Já o segundo juiz entrará em cena somente após a conclusão dos trabalhos do juiz de garantias e da aceitação da denúncia criminal do Ministério Público. Responsável pelo julgamento de mérito, o juiz terá ampla liberdade em relação ao material colhido na fase de investigação.
Mais um juiz
Se a ideia agrada a alguns, melindra outros. Moro alega que a Justiça não tem como bancar mais um magistrado na comarca para tratar de uma mesma investigação. Foi um dos argumentos que ele levou a Bolsonaro ao solicitar o veto do trecho. O chefe do Executivo nacional ignorou o pedido do ministro.
Moro também disse que se posicionou pelo veto ao juiz de garantias “porque não foi esclarecido como o instituto vai funcionar nas comarcas com apenas um juiz (40% do total) e também se valeria para processos pendentes e para os tribunais superiores, além de outros problemas”.
A Associação dos Magistrados Brasileiros (AMB) vai além: a instituição tentará derrubar o juiz de garantias no Supremo Tribunal Federal (STF).
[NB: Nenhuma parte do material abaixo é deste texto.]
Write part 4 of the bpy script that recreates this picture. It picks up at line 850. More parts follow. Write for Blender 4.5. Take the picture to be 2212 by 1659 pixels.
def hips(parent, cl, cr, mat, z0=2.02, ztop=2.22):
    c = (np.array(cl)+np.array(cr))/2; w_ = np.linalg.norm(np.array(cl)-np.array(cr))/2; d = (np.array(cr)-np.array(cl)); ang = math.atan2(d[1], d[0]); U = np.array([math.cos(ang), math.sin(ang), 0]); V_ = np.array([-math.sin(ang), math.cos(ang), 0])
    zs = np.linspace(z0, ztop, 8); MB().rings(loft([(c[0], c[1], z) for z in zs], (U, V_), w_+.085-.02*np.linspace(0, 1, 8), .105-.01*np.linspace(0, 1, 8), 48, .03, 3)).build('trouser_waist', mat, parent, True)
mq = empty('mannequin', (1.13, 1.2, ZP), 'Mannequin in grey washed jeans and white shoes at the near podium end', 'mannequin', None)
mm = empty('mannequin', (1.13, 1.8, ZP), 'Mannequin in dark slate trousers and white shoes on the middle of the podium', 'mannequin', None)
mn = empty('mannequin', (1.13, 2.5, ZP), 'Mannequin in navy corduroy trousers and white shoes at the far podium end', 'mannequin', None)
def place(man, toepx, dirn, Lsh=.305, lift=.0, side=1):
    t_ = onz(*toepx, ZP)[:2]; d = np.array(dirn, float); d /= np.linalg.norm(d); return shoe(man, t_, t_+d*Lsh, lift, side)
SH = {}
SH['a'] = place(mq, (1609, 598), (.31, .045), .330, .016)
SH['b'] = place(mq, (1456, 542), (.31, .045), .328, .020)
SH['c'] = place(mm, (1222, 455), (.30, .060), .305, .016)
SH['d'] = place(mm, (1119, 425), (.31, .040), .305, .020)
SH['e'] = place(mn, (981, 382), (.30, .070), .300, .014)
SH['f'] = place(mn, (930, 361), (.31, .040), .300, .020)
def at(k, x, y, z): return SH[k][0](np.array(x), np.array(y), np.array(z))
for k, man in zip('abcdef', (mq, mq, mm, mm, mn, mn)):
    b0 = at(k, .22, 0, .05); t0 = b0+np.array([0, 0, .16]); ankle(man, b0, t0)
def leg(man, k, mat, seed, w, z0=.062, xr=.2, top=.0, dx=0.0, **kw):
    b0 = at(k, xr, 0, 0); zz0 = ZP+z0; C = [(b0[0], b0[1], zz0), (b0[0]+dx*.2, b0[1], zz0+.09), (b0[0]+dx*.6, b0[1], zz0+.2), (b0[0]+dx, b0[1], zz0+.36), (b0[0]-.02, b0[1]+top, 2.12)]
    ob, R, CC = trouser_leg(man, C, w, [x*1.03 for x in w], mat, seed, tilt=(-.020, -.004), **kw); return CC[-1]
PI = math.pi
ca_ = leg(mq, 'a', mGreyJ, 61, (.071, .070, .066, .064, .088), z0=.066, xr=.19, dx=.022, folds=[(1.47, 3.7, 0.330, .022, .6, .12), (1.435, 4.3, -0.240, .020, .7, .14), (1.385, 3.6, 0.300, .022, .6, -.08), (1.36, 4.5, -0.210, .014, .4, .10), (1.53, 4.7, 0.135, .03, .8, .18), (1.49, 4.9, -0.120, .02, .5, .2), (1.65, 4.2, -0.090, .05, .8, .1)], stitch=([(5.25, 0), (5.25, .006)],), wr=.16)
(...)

“As inconstitucionalidades existentes na Lei nº 13.964, quanto ao juiz de garantias, serão extirpadas por violar o pacto federativo e a autonomia dos tribunais”, observou a dirigente da AMB, Renata Gil, em nota divulgada nessa quarta-feira (25/12/2019).
A AMB também coloca como ponto negativo os custos relacionados à implementação e operacionalização do juiz de garantias. “A implementação desse instituto depende da criação e do provimento de mais cargos na magistratura, o que não pode ser feito em exíguos 30 dias, prazo da entrada em vigor da lei”, ressaltou Renata.
Regulamentação
Já a Associação dos Juízes Federais do Brasil (Ajufe) também critica a figura do juiz de garantias, mas, já que foi criada, defende sua “regulamentação uniforme”. “A Ajufe, desde a discussão do pacote anticrime no Congresso, se posicionou contrária à criação da figura do juiz de garantias. Uma vez incorporado ao Processo Penal, pela Lei nº 13.964/19, o importante agora é a sua regulamentação”, frisou o presidente da associação, Fernando Mendes.